Seit der Zinswende der Europäischen Zentralbank (EZB) im Juli 2022 müssen Banken keine Strafzinsen mehr berappen, wenn sie Geld bei der Notenbank parken, sondern verdienen daran. Der Einlagenzins, den die EZB den Geschäftsbanken zahlt, liegt derzeit bei drei Prozent. Einige Ökonomen gehen davon aus, dass die Zentralbank die Zinsen weiter anhebt.

Daher lässt sich mit Einlagen wieder Geld verdienen, und immer mehr Geldhäuser heben die Tagesgeldzinsen an. Mit besonders hohen Zinsen versuchen die Banken, vor allem Neukunden anzulocken. Auch ING-Deutschland-Chef Nick Jue erklärte, die Bank bekräftige mit der Zinsanhebung ihre Wachstumsambitionen.

Im Schnitt zahlen die Banken nur 0,27 Prozent

Zudem streben Banken an, dass ihr Einlagenwachstum mit der Kreditvergabe Schritt hält. Auch wenn das Geschäft mit Baufinanzierungen in Deutschland eingebrochen ist, dürften Geldhäuser sich mit mehr Einlagen für eine wieder anziehende Kreditnachfrage wappnen.

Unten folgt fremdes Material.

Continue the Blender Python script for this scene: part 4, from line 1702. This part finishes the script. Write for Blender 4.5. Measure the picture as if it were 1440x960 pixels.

Oftmals ist der Unterschied zwischen EZB-Einlagenzins und Tagesgeldzinsen aber noch groß. Der Durchschnittszins beträgt Verivox zufolge aktuell 0,27 Prozent. Hier flossen die Daten von 674 Kreditinstituten ein, die das Tagesgeldangebot frei zugänglich auf ihrer Internetseite ausweisen.

In der jüngsten Verivox-Auswertung von Ende März zahlten 39 Prozent der Banken gar keine Zinsen auf Tagesgeld. Einen Monat zuvor hatte der Anteil der Kreditinstitute ohne Tagesgeldzinsen 55 Prozent betragen – darunter waren besonders viele Sparkassen und Volksbanken. Sie profitieren von treuen Kundinnen und Kunden, die nicht so rasch auf hohe Zinsangebote reagieren.

Eine Drei vor dem Komma – das gab es beim Tagesgeld allerdings schon lange nicht mehr. Die spanische Suresse Direktbank hatte kürzlich als erstes Geldinstitut diese Marke aufgerufen, wie das Verbraucherportal Biallo berichtete.

Dort gelte das Angebot allerdings nur für Neukunden und sei auf vier Monate begrenzt. Ab dem fünften Monat gebe es „immer noch überdurchschnittliche“ 1,75 Prozent pro Jahr, referierte Biallo.

Angesichts der über mehrere Jahre negativen Einlagenzinsen der EZB kosteten überschüssige Einlagen Banken zeitweise Geld. Viele Kreditinstitute reagierten darauf, indem sie ihrerseits Minuszinsen von Kunden mit höheren Einlagen verlangten. Häufig griffen diese Strafzinsen oberhalb eines Freibetrags von 100.000 oder 500.000 Euro.

ING-Zins gilt befristet, aber auch für Bestandskunden

Die ING Deutschland, die zuvor jahrelang unter dem Namen ING Diba Kunden mit relativ hohen Sparzinsen gelockt hatte, setzte verstärkt auf Hausbankkunden. Solche Kunden parken im besten Fall nicht nur Geld, sondern sorgen über Baufinanzierung, Verbraucherkredite oder Wertpapiersparen für Erträge.

Bei der ING gibt es die drei Prozent Zinsen jetzt auf neuen Tagesgeldkonten für Einlagen bis 50.000 Euro ab dem Zeitpunkt des Geldeingangs für sechs Monate. Bestandskunden bekommen den höheren Zins für jeden Euro Neueinlage bis 25. April – ebenfalls bis maximal 50.000 Euro.

Hinter den neuen Konditionen der ING steckt auch ein ehrgeiziges Ziel: Die Direktbank strebt nach einem Gewinnrückgang im vergangenen Jahr wieder deutlich stärkeres Kundenwachstum an. „Bei dem heutigen Zins ist jedes Wachstum profitabel“, hatte Vorstandschef Jue Anfang Februar gesagt. „Deshalb ist ein altes Ziel wieder zurück: zehn Millionen Privatkunden, aber jetzt für 2025.“

Diese Zielmarke hatte Jue kurz nach seinem Amtsantritt am 1. Juni 2017 schon einmal ausgegeben, später aber wegen des Niedrig- und Negativzinsumfelds kassiert. Ende 2022 zählte die ING Deutschland etwas mehr als 9,1 Millionen Kundinnen und Kunden.